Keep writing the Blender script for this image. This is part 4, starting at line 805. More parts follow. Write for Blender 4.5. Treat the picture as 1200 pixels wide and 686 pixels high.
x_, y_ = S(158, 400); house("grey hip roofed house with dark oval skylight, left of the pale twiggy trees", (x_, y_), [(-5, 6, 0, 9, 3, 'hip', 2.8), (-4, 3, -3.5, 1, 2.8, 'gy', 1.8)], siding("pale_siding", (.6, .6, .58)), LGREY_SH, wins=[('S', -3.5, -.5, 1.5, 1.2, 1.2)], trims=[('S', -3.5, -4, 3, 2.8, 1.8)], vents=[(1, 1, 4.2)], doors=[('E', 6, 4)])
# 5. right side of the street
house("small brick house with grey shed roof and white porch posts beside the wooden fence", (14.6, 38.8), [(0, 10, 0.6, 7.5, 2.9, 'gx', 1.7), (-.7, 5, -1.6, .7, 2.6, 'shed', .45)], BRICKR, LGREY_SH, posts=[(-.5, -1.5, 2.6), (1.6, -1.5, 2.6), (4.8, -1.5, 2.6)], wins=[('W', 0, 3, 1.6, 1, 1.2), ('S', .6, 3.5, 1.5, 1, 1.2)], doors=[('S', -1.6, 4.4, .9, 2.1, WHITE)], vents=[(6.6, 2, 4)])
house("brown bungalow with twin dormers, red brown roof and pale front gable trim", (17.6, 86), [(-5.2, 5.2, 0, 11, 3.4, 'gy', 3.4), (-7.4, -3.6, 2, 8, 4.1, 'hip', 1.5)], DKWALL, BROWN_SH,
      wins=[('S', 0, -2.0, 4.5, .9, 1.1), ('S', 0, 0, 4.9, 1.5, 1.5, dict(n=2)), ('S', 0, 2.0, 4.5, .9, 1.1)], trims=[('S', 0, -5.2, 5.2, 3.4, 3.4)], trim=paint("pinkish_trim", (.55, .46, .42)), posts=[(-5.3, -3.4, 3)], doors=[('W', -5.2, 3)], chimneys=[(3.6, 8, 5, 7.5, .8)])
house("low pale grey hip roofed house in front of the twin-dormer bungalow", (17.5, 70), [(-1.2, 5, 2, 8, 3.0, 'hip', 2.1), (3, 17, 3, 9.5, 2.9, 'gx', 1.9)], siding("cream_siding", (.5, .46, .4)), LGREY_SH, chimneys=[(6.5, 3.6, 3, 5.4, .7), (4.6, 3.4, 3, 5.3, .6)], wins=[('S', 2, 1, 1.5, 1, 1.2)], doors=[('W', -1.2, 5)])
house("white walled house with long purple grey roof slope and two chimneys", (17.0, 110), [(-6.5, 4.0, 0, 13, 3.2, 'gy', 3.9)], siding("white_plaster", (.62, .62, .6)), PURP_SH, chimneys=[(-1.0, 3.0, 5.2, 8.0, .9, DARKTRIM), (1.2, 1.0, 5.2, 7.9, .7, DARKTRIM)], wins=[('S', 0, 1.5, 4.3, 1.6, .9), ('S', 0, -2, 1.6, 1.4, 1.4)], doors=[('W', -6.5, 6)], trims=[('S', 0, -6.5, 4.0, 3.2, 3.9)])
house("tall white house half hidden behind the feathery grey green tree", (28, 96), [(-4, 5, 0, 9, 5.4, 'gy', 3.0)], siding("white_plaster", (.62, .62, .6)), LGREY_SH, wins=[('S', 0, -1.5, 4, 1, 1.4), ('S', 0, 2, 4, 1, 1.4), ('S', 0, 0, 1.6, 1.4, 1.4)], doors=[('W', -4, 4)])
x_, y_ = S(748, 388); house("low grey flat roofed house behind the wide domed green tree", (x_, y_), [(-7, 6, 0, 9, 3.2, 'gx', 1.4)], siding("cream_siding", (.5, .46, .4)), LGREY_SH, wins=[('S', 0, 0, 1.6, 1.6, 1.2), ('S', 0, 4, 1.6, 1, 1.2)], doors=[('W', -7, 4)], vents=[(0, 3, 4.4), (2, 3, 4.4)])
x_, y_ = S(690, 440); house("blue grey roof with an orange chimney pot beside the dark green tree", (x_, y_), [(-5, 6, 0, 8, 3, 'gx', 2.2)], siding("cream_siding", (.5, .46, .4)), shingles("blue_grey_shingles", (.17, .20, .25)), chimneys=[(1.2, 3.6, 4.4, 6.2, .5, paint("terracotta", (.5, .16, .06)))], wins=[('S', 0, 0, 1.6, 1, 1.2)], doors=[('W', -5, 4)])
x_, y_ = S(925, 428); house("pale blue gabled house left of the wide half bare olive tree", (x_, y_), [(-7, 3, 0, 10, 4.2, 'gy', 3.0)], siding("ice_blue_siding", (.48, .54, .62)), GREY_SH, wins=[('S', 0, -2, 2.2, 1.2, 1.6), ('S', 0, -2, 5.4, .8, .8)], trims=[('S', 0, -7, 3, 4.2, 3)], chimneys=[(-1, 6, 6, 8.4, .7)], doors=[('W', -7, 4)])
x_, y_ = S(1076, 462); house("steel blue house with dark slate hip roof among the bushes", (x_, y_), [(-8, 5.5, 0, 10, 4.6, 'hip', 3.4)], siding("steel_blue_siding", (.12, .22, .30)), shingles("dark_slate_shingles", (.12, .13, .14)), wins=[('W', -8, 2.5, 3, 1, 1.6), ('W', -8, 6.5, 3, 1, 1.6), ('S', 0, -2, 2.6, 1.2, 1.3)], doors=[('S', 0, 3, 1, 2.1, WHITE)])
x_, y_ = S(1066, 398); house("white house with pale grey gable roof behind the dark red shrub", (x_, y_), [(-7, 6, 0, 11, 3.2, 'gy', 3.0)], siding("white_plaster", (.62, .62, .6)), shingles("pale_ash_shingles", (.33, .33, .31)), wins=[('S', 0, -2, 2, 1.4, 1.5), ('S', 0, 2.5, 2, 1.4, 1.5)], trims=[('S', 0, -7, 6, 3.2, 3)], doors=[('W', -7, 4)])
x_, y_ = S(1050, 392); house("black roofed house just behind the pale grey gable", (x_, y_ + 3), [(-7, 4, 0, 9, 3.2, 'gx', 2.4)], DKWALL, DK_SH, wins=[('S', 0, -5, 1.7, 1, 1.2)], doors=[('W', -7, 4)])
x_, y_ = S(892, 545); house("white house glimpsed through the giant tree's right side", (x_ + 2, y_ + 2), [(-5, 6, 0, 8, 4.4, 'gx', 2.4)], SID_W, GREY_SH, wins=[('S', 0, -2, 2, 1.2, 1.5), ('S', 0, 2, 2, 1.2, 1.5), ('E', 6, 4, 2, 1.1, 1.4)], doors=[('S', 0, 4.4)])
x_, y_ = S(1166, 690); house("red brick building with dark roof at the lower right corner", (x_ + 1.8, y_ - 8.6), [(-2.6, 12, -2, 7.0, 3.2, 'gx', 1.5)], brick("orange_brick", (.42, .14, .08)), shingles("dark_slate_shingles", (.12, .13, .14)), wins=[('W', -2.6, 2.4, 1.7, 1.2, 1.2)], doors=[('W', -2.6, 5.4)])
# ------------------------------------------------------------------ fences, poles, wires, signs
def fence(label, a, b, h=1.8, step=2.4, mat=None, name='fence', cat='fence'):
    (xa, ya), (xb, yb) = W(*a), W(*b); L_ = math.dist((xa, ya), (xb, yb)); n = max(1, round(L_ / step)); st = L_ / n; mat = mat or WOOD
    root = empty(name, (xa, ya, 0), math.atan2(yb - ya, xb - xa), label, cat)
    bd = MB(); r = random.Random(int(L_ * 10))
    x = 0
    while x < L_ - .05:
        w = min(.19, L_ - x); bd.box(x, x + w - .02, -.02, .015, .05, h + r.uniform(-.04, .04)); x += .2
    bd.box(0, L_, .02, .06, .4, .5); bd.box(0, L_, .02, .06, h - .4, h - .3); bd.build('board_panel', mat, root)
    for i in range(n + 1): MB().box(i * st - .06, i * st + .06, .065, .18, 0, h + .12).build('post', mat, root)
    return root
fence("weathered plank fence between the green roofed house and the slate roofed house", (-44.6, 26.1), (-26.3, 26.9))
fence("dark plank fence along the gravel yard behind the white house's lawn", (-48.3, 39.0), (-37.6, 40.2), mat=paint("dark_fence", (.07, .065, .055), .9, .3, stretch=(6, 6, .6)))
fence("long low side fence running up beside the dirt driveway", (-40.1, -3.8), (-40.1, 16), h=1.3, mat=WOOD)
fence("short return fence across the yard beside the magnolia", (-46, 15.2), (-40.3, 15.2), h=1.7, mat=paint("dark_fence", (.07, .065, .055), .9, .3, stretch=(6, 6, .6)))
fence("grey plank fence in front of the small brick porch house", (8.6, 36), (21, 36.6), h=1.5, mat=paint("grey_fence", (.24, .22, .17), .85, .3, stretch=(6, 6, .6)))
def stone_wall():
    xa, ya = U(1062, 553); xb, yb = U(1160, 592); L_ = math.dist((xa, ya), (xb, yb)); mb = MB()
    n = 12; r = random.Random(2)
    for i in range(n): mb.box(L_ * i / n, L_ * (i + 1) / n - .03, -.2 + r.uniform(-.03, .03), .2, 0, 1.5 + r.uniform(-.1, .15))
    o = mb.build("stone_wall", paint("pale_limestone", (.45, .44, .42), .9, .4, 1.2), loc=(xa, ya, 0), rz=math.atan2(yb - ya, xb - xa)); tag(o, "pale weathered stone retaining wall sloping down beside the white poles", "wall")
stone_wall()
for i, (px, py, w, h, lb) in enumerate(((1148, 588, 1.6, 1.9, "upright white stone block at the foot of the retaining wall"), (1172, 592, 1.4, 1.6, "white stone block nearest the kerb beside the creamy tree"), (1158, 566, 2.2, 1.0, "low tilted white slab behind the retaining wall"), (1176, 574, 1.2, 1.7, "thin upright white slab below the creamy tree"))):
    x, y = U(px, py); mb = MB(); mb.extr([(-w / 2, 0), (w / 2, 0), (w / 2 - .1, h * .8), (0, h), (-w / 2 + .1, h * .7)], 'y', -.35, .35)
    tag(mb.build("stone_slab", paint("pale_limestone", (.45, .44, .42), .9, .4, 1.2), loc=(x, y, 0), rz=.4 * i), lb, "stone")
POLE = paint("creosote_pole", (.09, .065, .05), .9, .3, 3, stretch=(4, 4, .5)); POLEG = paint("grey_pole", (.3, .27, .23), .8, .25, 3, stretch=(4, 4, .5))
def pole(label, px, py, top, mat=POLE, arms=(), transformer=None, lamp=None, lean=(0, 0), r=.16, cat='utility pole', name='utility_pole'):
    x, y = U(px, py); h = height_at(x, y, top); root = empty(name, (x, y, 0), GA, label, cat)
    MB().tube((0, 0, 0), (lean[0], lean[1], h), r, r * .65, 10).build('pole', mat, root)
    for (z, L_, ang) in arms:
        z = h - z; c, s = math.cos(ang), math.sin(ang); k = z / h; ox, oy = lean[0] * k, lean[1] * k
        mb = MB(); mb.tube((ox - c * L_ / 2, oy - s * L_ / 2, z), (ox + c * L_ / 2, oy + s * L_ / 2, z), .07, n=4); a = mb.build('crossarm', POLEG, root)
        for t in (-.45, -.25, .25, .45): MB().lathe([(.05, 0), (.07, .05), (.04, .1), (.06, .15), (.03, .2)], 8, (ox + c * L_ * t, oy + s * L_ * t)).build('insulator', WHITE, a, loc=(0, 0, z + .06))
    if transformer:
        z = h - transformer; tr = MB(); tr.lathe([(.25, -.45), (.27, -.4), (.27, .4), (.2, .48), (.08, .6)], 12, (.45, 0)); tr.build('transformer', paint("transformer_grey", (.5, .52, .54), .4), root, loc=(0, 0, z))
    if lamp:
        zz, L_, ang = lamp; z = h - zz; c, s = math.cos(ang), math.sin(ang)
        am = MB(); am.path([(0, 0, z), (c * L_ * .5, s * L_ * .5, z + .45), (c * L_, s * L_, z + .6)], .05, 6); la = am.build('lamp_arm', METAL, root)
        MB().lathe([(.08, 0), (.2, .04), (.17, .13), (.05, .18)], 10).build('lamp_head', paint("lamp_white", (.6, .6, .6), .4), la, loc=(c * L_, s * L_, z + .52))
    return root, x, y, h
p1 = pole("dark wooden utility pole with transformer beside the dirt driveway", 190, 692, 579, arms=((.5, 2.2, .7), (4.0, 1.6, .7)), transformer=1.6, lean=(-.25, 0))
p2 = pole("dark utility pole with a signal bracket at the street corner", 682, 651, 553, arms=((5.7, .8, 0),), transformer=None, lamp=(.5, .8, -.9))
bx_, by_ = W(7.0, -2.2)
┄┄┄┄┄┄
Using the material above, report each line where "wide" occurs.

Keep writing the Blender script for this image. This is part 4, starting at line 805. More parts follow. Write for Blender 4.5. Treat the picture as 1200 pixels wide and 686 pixels high.
x_, y_ = S(748, 388); house("low grey flat roofed house behind the wide domed green tree", (x_, y_), [(-7, 6, 0, 9, 3.2, 'gx', 1.4)], siding("cream_siding", (.5, .46, .4)), LGREY_SH, wins=[('S', 0, 0, 1.6, 1.6, 1.2), ('S', 0, 4, 1.6, 1, 1.2)], doors=[('W', -7, 4)], vents=[(0, 3, 4.4), (2, 3, 4.4)])
x_, y_ = S(925, 428); house("pale blue gabled house left of the wide half bare olive tree", (x_, y_), [(-7, 3, 0, 10, 4.2, 'gy', 3.0)], siding("ice_blue_siding", (.48, .54, .62)), GREY_SH, wins=[('S', 0, -2, 2.2, 1.2, 1.6), ('S', 0, -2, 5.4, .8, .8)], trims=[('S', 0, -7, 3, 4.2, 3)], chimneys=[(-1, 6, 6, 8.4, .7)], doors=[('W', -7, 4)])